La linea di confine tra la libertà democratica dei social network e la diffusione dell’hate speech è tremendamente sottile, per cui è facile approfittarsene tanto a livello normativo quando a livello di moralità.

“È un semplice commento, non l’ho mica uccisa”, spesso si giustifica così un augurio di morte sui social, attenuando totalmente la gravità dell’azione e mascherando il vero significato della frase d’odio. Questo meccanismo, il secondo della teoria di Bandura, viene chiamato etichettamento eufemistico.

Viene anche citato nell’esempio di Matteo Flora nel documentario: “Siamo passati da un fenomeno di oppressione nazifascista nei confronti degli Ebrei a cose ben più sottili, che rappresentano in tutti i modi il razzismo ma sono socialmente accettabili”.

Effettivamente nessuno di quelli che fa un commento antisemita online rapporterebbe il suo comportamento a quello del razzismo nazista, e proprio a questo punto entra in campo l’ultimo meccanismo di ridefinizione della colpa, il confronto vantaggioso. Possiamo vederlocome benaltrismo: “Ci sono problemi molto più gravi rispetto all’insultare qualcuno su Internet. Così ogni commento d’odio viene confrontato con azioni ben più gravi e moralmente peggiori, lasciando la coscienza dell’odiatore limpida e pulita.

Valutazione delle conseguenze dell’azione

Nel dislocamento della responsabilità, l’odiatore attribuisce la responsabilità dell’azione ad un terzo esterno, come ad esempio un’autorità, che ha istigato la sua azione. Non a caso, quando un politico istiga odio attraverso i social, i messaggi di hate speech verso la categoria vittima della cattiveria aumentano vertiginosamente, proprio perché gli odiatori si sentono giustificati moralmente nel seguire le orme del loro leader. Esistono in Italia leader che odiano più di altri, come indica il report di Amnesty International (https://www.amnesty.it/cosa-facciamo/elezioni-europee/).

Quando poi questi messaggi di odio sono collettivi e in numero grandissimo, entra in gioco in meccanismo di diffusione della responsabilità, in cui le colpe di diffusione di hate speech possono essere attribuite a tutti, e quindi in definitiva non sono di nessuno.

C’è poi il meccanismo di distorsione delle conseguenze: consente di ignorare o minimizzare del tutto il danno arrecato delle proprie azioni in modo da non sentirsi in colpa. “Il mio era solo un commento, se ci sta male ha sicuramente altri problemi!”.

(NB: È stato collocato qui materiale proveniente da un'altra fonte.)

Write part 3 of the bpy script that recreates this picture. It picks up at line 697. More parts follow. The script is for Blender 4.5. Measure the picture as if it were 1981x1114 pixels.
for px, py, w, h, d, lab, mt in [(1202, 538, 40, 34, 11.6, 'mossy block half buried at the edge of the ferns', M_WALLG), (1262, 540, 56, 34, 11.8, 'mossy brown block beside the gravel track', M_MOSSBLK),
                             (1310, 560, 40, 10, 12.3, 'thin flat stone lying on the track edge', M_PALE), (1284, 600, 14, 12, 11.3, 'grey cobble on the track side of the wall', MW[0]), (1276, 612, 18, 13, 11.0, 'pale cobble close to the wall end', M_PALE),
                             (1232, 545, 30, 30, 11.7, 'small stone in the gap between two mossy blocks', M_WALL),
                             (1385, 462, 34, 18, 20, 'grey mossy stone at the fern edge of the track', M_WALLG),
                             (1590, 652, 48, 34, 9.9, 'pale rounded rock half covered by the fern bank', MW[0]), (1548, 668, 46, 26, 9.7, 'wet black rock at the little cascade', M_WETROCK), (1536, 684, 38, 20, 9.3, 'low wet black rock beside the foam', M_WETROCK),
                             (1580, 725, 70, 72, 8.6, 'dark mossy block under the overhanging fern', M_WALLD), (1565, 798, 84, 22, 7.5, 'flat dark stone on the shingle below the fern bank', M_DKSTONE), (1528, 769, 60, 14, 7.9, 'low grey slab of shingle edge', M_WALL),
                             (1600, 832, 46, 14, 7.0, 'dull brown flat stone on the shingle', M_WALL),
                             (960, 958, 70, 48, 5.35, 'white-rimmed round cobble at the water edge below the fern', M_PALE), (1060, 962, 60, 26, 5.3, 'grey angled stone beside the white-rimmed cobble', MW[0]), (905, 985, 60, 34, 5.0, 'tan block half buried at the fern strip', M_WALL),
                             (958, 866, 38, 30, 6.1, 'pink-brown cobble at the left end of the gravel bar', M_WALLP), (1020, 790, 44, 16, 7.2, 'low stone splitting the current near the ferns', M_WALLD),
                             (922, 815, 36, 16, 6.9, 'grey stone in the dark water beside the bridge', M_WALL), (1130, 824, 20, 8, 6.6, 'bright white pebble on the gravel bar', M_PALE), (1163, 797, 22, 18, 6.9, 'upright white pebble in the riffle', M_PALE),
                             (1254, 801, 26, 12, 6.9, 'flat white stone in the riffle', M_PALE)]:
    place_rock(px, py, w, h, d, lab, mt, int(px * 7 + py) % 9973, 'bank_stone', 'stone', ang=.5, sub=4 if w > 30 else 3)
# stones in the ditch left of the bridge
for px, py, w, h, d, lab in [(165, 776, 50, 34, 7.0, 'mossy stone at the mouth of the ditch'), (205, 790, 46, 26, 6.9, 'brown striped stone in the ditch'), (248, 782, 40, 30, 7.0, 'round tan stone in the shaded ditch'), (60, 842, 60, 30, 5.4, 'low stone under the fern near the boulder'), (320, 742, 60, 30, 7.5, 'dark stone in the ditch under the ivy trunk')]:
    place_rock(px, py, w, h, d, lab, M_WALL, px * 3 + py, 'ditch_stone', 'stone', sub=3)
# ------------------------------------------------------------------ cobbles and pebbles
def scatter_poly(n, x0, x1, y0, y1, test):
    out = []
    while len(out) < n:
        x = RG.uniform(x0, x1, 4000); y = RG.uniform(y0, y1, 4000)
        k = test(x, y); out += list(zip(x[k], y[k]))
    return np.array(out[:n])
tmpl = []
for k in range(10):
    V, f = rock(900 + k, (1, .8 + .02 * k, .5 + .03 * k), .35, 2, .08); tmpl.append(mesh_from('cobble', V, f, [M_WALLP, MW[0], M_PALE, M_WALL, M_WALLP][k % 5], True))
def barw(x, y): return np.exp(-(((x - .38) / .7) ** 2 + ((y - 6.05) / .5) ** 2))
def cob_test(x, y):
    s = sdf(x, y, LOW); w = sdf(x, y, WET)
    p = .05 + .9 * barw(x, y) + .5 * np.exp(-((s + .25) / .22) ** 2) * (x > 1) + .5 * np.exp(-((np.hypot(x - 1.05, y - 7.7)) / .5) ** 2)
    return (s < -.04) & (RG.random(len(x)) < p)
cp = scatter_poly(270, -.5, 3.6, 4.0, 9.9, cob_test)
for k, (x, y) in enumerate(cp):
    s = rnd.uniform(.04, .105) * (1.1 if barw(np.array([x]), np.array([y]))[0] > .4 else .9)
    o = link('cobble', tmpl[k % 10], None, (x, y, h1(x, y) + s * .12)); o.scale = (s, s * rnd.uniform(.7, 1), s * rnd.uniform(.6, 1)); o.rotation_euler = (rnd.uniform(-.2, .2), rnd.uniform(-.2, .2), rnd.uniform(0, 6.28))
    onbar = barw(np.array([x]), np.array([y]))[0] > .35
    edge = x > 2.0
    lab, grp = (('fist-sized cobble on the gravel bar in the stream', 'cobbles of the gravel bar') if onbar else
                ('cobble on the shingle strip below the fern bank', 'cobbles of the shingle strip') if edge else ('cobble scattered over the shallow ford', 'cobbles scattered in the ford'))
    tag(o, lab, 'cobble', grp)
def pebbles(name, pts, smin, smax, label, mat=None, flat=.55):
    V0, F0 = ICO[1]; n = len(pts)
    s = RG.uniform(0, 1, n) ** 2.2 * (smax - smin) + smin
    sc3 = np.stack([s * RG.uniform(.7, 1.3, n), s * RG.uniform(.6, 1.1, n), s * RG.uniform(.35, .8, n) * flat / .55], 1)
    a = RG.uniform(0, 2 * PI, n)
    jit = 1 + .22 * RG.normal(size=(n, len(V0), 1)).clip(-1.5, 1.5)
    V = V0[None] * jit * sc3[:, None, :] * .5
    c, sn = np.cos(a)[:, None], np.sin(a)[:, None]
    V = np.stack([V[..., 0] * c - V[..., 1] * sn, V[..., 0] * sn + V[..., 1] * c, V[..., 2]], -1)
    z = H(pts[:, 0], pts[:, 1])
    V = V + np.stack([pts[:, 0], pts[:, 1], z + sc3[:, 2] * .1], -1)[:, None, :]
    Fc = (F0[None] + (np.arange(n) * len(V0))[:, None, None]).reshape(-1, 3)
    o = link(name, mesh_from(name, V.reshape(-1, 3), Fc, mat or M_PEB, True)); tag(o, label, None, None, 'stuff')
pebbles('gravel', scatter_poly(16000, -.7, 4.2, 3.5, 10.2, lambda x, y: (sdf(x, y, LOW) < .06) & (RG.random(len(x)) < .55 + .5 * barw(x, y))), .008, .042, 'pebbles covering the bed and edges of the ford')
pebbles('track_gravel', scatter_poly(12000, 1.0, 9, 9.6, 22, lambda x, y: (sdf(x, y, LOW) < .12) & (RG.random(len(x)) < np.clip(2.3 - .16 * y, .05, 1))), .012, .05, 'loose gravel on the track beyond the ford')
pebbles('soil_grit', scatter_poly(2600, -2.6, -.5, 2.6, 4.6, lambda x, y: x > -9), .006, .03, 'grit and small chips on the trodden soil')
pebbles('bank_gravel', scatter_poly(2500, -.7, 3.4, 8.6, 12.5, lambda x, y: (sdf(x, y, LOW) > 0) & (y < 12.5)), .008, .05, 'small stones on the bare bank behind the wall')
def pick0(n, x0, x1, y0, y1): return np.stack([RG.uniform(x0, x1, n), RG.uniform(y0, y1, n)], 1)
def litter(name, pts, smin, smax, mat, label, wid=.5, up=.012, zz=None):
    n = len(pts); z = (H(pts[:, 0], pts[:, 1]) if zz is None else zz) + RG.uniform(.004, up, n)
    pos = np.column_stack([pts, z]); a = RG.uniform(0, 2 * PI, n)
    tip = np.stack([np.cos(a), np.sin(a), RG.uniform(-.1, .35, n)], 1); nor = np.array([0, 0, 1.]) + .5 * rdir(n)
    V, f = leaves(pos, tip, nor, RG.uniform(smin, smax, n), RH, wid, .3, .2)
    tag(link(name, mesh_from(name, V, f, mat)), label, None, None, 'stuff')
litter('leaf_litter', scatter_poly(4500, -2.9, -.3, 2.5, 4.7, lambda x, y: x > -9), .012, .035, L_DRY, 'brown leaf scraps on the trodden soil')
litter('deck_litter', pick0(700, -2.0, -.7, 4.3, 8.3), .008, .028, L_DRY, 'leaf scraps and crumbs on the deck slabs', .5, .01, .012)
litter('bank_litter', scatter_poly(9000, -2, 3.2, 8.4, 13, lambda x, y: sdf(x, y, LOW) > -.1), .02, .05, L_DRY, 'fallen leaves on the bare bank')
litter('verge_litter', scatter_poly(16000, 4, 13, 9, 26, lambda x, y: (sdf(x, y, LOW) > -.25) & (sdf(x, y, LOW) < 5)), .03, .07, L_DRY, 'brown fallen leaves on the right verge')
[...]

Rivalutazione della vittima

È molto più facile sfogare il proprio odio sapendo che la persona davanti a noi non prova sentimenti umani: da Bandura viene chiamato meccanismo di deumanizzazione. Capita quando viene descritta la persona come un animale o un oggetto, o un elemento spregevole, come denuncia Michela Murgia nel documentario: “Nel momento in cui devono annichilirti, non ti dicono che non sono d’accordo con te, ma non mi piaci, sei uno schifo, non sei desiderabile”.

L’ultimo meccanismo è l’attribuzione di colpa in cui si convince che l’offesa arrecata alla vittima è da lei pienamente meritata e che si merita ciò che ottiene, in questo caso l’odio. Laura Boldrini ci suggerisce che questo è ciò che avviene nei confronti dei migranti, considerati i colpevoli di ogni male che colpisce i cittadini italiani. Così è più facile insultarli e odiarli senza sentirsi in colpa, visto che sono loro colpevoli dei mali dell’Italia.

La risposta alle nostre domande è quindi chiara: l’odio viene da persone totalmente normali, né cattive né sadiche. Per prendere le parole di Michela Murgia, “l’odio viene dalla tua vicina di casa gattara, dal tuo vicino di casa che porta i bambini all’asilo e che tifa la tua stessa squadra”.